8. The Wild ’Jas of the Osage
Gashouse Gang third baseman Pepper Martin was known as the Wild Horse of the Osage. Like it wasn’t enough to be known as Pepper (full name: Johnny Roosevelt Leonard Martin). The wildest thing about Rod Barajas is his idea of the strike zone when he’s batting. Rod’s got two walks in one-sixth of a season. Buddhists will tell you that he’s on pace to be reincarnated as Jeff Francouer.

7. Air Rod
Not that it’s gonna happen anyway, but you don’t want Rod Barajas hitting the ball on the ground. When he does, the earth doesn’t move. Certainly Rod doesn’t. He has one hit on a ground ball thus far this year.

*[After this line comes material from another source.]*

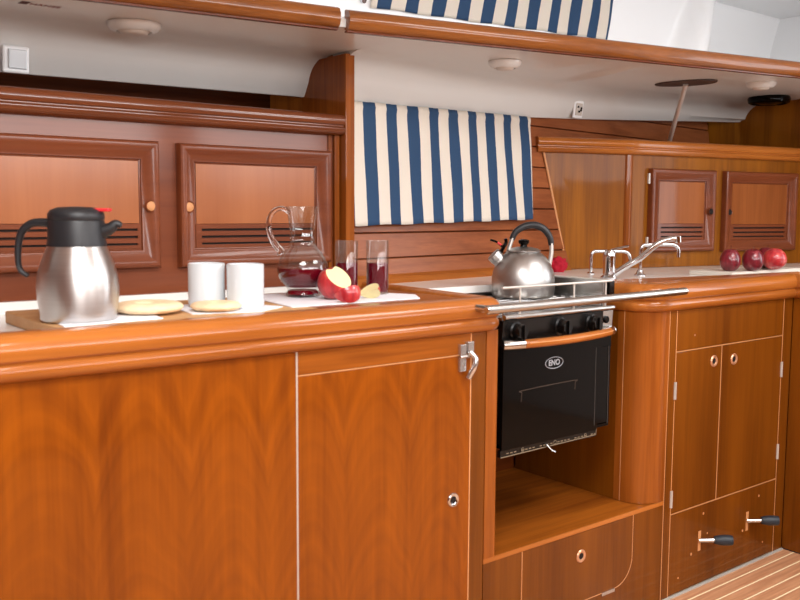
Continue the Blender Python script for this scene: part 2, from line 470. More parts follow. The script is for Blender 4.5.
def humpR(X, y, z):
    # low rib moulded into the liner, running diagonally to the socket
    w = .011*math.exp(-((X-2.27-(y-1.66)*.24)/.028)**2)/(1+math.exp((y-2.10)*70))/(1+math.exp((1.79-y)*60))
    return w
XsR = [1.453+.0128*i for i in range(181)]
bm = liner(XsR, ledgeR, lambda X: min(wallY(X, 1.45)-.018, 2.262), lambda X: lerp(X, [(1.43, 1.4305), (1.75, 1.443), (2.33, 1.458), (3.38, 1.515), (3.79, 1.537)]), humpR)
struct('ceiling_shelf_right', bm, M['liner'], smooth=35)

# ---- cabin side above the shelf
def sideY(X, z):
    t = (z-1.58)/.4
    base = 2.09-.05*t*t-.03*t
    rib = -.11/(1+math.exp(-(X-2.90-.12*t)*70))/(1+math.exp((X-3.02-.16*t)*45)) if X > 2.3 else 0
    deep = .10/(1+math.exp(-(X-3.12+.1*t)*30))
    return base+rib+deep
bm = NB(); rows = []
nx, nz_ = 110, 16
for i in range(nx+1):
    X = (-1.3+2.7*i/20 if i <= 20 else 1.4+2.4*(i-20)/(nx-20))
    zs = [ZU(X)+.014+(1.975-ZU(X)-.014)*j/nz_ for j in range(nz_+1)]; rows.append([bm.verts.new((X, sideY(X, q), q)) for q in zs])
for a, b_ in zip(rows, rows[1:]):
    for j in range(nz_): bm.faces.new((a[j], a[j+1], b_[j+1], b_[j]))
o = struct('wall_cabin_side', bm, M['gelcoat'], smooth=60)
sm = o.modifiers.new('thick', 'SOLIDIFY'); sm.thickness = .02; sm.offset = -1
bm = NB()
pa = [(-1.3, 1.70), (3.9, 1.70), (3.9, 2.3), (-1.3, 2.3)]; prism(bm, pa, 1.962, 2.0); struct('ceiling_edge', bm, M['gelcoat'])
# floor of the shelf above the liner
def shelf_top(bm, X0, X1, yl):
    pts = [(X0, yl(X0)+.004), (X1, yl(X1)+.004), (X1, 2.12), (X0, 2.12)]
    a = [bm.verts.new((x, y, ZU(x)+.021)) for x, y in pts]; b_ = [bm.verts.new((x, y, ZU(x)+.027)) for x, y in pts]
    bm.faces.new(a); bm.faces.new(list(reversed(b_)))
    for i in range(4): bm.faces.new((a[i], a[(i+1) % 4], b_[(i+1) % 4], b_[i]))
bm = NB(); shelf_top(bm, -1.25, 1.25, ledgeL); shelf_top(bm, 1.25, 3.76, ledgeR); struct('trim_2', bm, M['gelcoat'])

# ---- wooden fiddle rails along the shelf edge
prof = [(0, 0), (.012, -.003), (.022, .002), (.028, .014), (.028, .030), (.022, .041), (.010, .046), (0, .046)]
def ledge_rail(x0, x1, yl, zz, label):
    t = thing('shelf_rail', (x0, yl(x0), zz(x0)), label, 'rail', 'varnished rails along the overhead shelf')
    bm = NB(); path = [(x0+(x1-x0)*i/8, yl(x0+(x1-x0)*i/8), zz(x0+(x1-x0)*i/8)) for i in range(9)]
    sweep(bm, path, prof)
    o = obj('rail', bm, M['ledge'], t, smooth=50)
    bm = NB(); sweep(bm, [(p[0], p[1], p[2]-.0065) for p in path], [(0, 0), (.014, 0), (.014, .004), (0, .004)])
    obj('backing_strip', bm, M['dark'], t)
    return t
ledge_rail(-1.2, 1.232, ledgeL, lambda X: 1.557, 'varnished wooden shelf rail ending at top left, above the white locker liner')
ledge_rail(1.262, 3.76, ledgeR, lambda X: 1.557+.0145*max(0, X-1.26), 'long varnished wooden shelf rail running across the top to the right edge')

# ---- partition between left lockers and the curtain
bm = NB(); box(bm, 1.438, 1.468, 2.045, 2.45, .90, 1.555)
struct('wall_partition', bm, M['post'], bevel=.002)

# ------------------------------------------------------------------ counter rims
rimprof = [(-.045, .853), (.006, .853), (.013, .857), (.018, .866), (.017, .876), (.012, .8815), (.012, .8845), (.018, .889),
           (.0205, .900), (.019, .913), (.012, .923), (.002, .929), (-.012, .931), (-.032, .931), (-.040, .927), (-.045, .918)]
wtL = thing('worktop', (.4, 1.8, .89), 'white worktop with thick wooden rim on the left, under flask, mugs and carafe', 'worktop', 'galley worktops')
bm = NB(); prism(bm, [(-1.2, 1.5375), (1.447, 1.5375), (1.447, 2.07), (-1.2, 2.07)], .886, .90)
box(bm, -1.2, 1.4365, 2.063, 2.0795, .886, .926)
obj('worktop_surface', bm, M['white_top'], wtL)
path = [(-1.2, Y0), (.2, Y0), (1.44, Y0)]+arc(1.452, Y0+.038, .038, -90, -3, 7)+[(1.515, 1.93), (1.53, 2.075)]
bm = NB(); sweep(bm, path, rimprof); obj('wooden_rim', bm, M['rim'], wtL, smooth=38)
wtR = thing('worktop', (2.8, 1.8, .90), 'white worktop with wooden rim around the taps, right of the stove', 'worktop', 'galley worktops')
bm = NB(); prism(bm, [(2.115, 1.5375), (3.75, 1.5375), (3.75, 2.31), (1.578, 2.055), (1.557, 1.854), (2.115, 1.854)], .900, .92)
prism(bm, [(2.893, .9), (3.75, .9), (3.75, 1.5375), (2.893, 1.5375)], .900, .92)
obj('worktop_surface', bm, M['white_top'], wtR)
path = [(2.073, 1.70), (2.071, 1.62)]+arc(2.150, Y0+.079, .079, 180, 270, 9)[1:]+[(2.3, Y0), (2.848, Y0)]
bm = NB(); sweep(bm, path, rimprof); obj('wooden_rim', bm, M['rim'], wtR, smooth=38)
bm = NB(); prism(bm, [(2.1165, 1.700), (2.1165, 1.5385), (2.892, 1.5385), (2.99, 1.552), (2.31, 1.648), (2.22, 1.675), (2.16, 1.700)], .9195, .9309); obj('rim_inlay', bm, M['rim'], wtR, bevel=.002)
bm = NB(); sweep(bm, [(2.8495, Y0-.0005), (2.8495, .9)], rimprof); obj('side_rim', bm, M['rim_y'], wtR, smooth=38)
bm = NB(); box(bm, 2.036, 2.118, 1.702, 1.853, .899, .931); obj('steel_edging', bm, plain('dull_grey_steel', (120, 112, 104), .4, metal=.7), wtR, bevel=.002)
# black bracket on the rim beside the stove
bm = NB(); box(bm, 2.028, 2.0505, 1.60, 1.70, .895, .937)
bk = obj('gimbal_bracket', bm, M['enamel'], wtR, bevel=.002)
bm = NB(); cyl(bm, (2.034, 1.622, .915), (2.024, 1.622, .915), .006, 12); obj('screw', bm, M['chrome'], wtR)

# ------------------------------------------------------------------ lower cabinets
T = .013
def panel(bm, x0, x1, z0, z1, g=.0014): box(bm, x0+g, x1-g, Y0, Y0+T, z0+g, z1-g)
def ring_pull(parent, x, z, y=Y0, r=.0125, mat='brass'):
    bm = NB()
    Mx = Matrix.Translation((x, y+.001, z)) @ Matrix.Rotation(PI/2, 4, 'X')
    lathe(bm, [(r*.55, 0), (r*.55, .003), (r*.7, .0045), (r*.95, .0045), (r*1.08, .002), (r*1.08, -.004), (r*.55, -.004)], (0, 0, 0), 28, Mx, close=True)
    o = obj('ring_pull', bm, M[mat], parent, smooth=40)
    bm = NB(); lathe(bm, [(0, .0012), (r*.56, .0012), (r*.56, .0), (0, .0)], (0, 0, 0), 20, Mx)
    lathe(bm, [(0, .003), (r*.26, .0025), (r*.30, .001)], (0, 0, 0), 14, Mx)
    q = obj('latch_button', bm, M['gap'], parent, smooth=40)
    return o
def hinge(parent, x, z, y=Y0, h=.045, w=.009):
    bm = NB(); box(bm, x-w/2, x+w/2, y-.0022, y+.001, z-h/2, z+h/2)
    cyl(bm, (x, y-.003, z-h/2), (x, y-.003, z+h/2), .0028, 10)
    return obj('hinge', bm, M['hinge'], parent)

cabL = thing('base_cabinet', (.6, 1.8, 0), 'large flame grained base cabinet at left, with one locker door, under the flask', 'cabinet', 'galley base cabinets')
obj('carcass', BX(-1.2, 1.438, Y0+T+.001, 2.07, .0, .852), M['darkz'], cabL)
bm = NB(); panel(bm, -.55, .935, .0, .853); obj('front_panel', bm, M['panel'], cabL, bevel=.0008)
bm = NB(); box(bm, .9325, .9365, Y0-.0006, Y0+T, 0, .853); obj('edge_banding', bm, plain('pale_grey_band', (178, 160, 148), .5), cabL)
bm = NB(); box(bm, 1.4025, 1.4055, Y0-.0004, Y0+T, 0, .853)
box(bm, .936, 1.404, Y0-.0003, Y0+T, .8025, .8045); obj('edge_banding', bm, M['band'], cabL)
bm = NB(); panel(bm, .936, 1.404, .804, .853); obj('top_rail', bm, M['panel_x'], cabL, bevel=.0006)
bm = NB(); panel(bm, .936, 1.404, .04, .803); door = obj('door', bm, M['panel'], cabL, bevel=.0008); door['label'] = 'glossy flame veneer locker door'
WM[door] = WM[cabL]
ring_pull(door, 1.353, .469, r=.0160, mat='chrome')
bm = NB(); panel(bm, 1.404, 1.452, 0, .853); obj('stile', bm, M['panel_plain'], cabL, bevel=.0006)
bm = NB(); prism(bm, [(1.4525, Y0+T), (1.4525, Y0-.001)]+arc(1.484, Y0+.011, .012, -90, 0, 6)+[(1.496, 1.60), (1.4525, 1.60)], .302, .853)
obj('corner_post', bm, M['post'], cabL, smooth=40)
# toggle latch over the rail/door joint, and its hasp handle
bm = NB()
box(bm, 1.364, 1.382, Y0-.009, Y0+.001, .805, .829); box(bm, 1.385, 1.405, Y0-.010, Y0+.001, .808, .834)
box(bm, 1.364, 1.384, Y0-.007, Y0+.001, .766, .799); cyl(bm, (1.364, Y0-.007, .801), (1.402, Y0-.007, .801), .0042, 12)
for q in (.820, .782): cyl(bm, (1.3735, Y0-.008, q), (1.3735, Y0-.004, q), .003, 10)
la = obj('toggle_latch', bm, M['latch'], door, bevel=.0015)
bm = NB(); tube(bm, smoothpath([(1.390, Y0-.010, .810), (1.400, Y0-.019, .796), (1.397, Y0-.020, .778), (1.391, Y0-.012, .758), (1.388, Y0-.009, .750)], 5), .0065, 10)
obj('latch_lever', bm, M['latch'], door, smooth=60)

# stove recess
cabM = thing('stove_cabinet', (1.8, 1.8, 0), 'open cabinet bay around the stove, with a shelf and round cornered drawer', 'cabinet')
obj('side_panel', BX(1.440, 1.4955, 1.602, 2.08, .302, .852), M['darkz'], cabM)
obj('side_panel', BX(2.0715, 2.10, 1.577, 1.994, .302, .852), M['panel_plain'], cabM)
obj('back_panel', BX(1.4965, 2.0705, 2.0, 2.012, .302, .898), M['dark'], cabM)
bm = NB(); prism(bm, [(1.4405, Y0+.002), (2.165, Y0+.002), (2.165, 1.60), (2.0995, 1.60), (2.0995, 2.07), (1.4405, 2.07)], .290, .3015)
obj('shelf', bm, M['panel_x'], cabM)
bm = NB(); box(bm, 1.452, 2.168, Y0-.0015, Y0+.0018, .291, .3025); obj('shelf_lipping', bm, M['rim'], cabM)
bm = NB(); prism(bm, [(2.168, Y0+T), (2.168, Y0-.001), (2.150, Y0-.0012)]+list(reversed(arc(2.150, Y0+.079, .080, 180, 270, 12)))[1:]+[(2.070, 1.60), (2.10, 1.60), (2.10, 1.55)], .303, .853)
obj('rounded_post', bm, M['post'], cabM, smooth=40)
bm = NB(); box(bm, 2.0692, 2.0716, 1.5765, 1.5785, .303, .853); box(bm, 2.1675, 2.1695, Y0-.0015, Y0+T, .0, .853)
obj('edge_banding', bm, M['band'], cabM)
obj('carcass', BX(1.44, 2.165, Y0+T+.001, 2.07, 0, .289), M['darkz'], cabM)
bm = NB(); panel(bm, 1.452, 1.586, 0, .291, .001)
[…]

Then again, he’s only hit the ball on the ground 13 times. You will, however, find Air Rod has the most daily nonstop flights of any Met. Forty-seven of the 69 balls he’s put in play have, like Harry Chapin in “Taxi,” taken off to find the sky. Seven have found the other side of the fence.

6. Rodney Allen Rip ’Em
Back to burgers for a moment. Does anybody else remember that adorable kid who plugged Jack in the Box in the ’70s? His name was Rodney Allen Rippy. He’s still around. Like Roy Rogers, Jack in the Box doesn’t seem to be around as much, at least in New York. On the other hand, our catcher has ripped nine line drives this season, six of them for hits. Rod Barajas didn’t sign with the Mets until late February. Talk about a fun surprise springing out of a box!

5. Andy Roddick
This is a truly awful nickname, but it would carry on in the tradition of truly awful Mets nicknames. Perhaps you’ve heard Ron and Keith explain the lineage of Howard Johnson’s clubhouse nickname Sheik. Howard Johnson was HoJo to the rest of us. HoJo morphed into Haji, per the Giants placekicker of the day, Ali-Haji Sheikh. Follow that ballplayer logic? Well, Rod Barajas’s full name is Rodrigo Richard Barajas. So you’ve got the Rod, and then you take the formerly respectable shortening of Richard, and you bring an athlete from another sport into it…like I said, this is truly awful, but it would have fit on the 1986 Mets. In The Bad Guys Won, we learn Darryl Strawberry not so affectionately dubbed Timothy Shawn Teufel “Richard Head”. FYI, Darryl — or Straw — is now listed in the Mets Media Guide as a “club ambassador”.

4. ’Raja California
Rod Barajas was born in Ontario, California, well east of L.A. and a little more than a hundred miles north of Baja California. As it happens, his father is from Mexicali, part of the Mexican peninsula just south of San Diego. When Rod Barajas homers for the Mets, he brings great honor to all peoples (save for Francisco Cordero). He brought great honor to the Diamondbacks as a catcher on their eternally beloved 2001 world championship team, but it doesn’t sound like he’s looking to get back to Arizona any time soon.

3. B-Rod
Confession: I’ve been calling him this in front of the TV lately. B-Rod with the winning hit, K-Rod with the save, A-Rod at fault for this total lack of originality (with an assist to my own organic laziness).

2. B-Roll
In a newscast, B-Roll is the footage that runs while the anchor or reporter is nattering away. Thus, when Gary Apple is attempting to lamely tease our interest with “Guess which Met catcher is doing something no Met catcher since Mike Piazza has done!” you’ll probably see B-Roll of B-Rod from last night while you think, “What, lead the team in home runs? Does SNY think I’m an idiot?” If he has enough highlights like the one he filmed last night, Rod Barajas will be the embodiment of power-hitting B-Roll B-fore long.

1. Huggy Bar
On Starsky and Hutch (again with the ’70s references — contemporize man!), Huggy Bear was the streetwise contact who gave the lead detectives the information they needed to make it through another episode. Well, what is a veteran catcher if not a streetwise contact for pitchers in a tight spot? And didn’t you want to just hug the ever-lovin’ stuffin’ out of Rod Barajas when he hit that home run last night? For that matter, is he not, purely on demeanor, the most huggable Met we’ve had since Benny Agbayani? Then again, everybody’s huggable when you win in the ninth.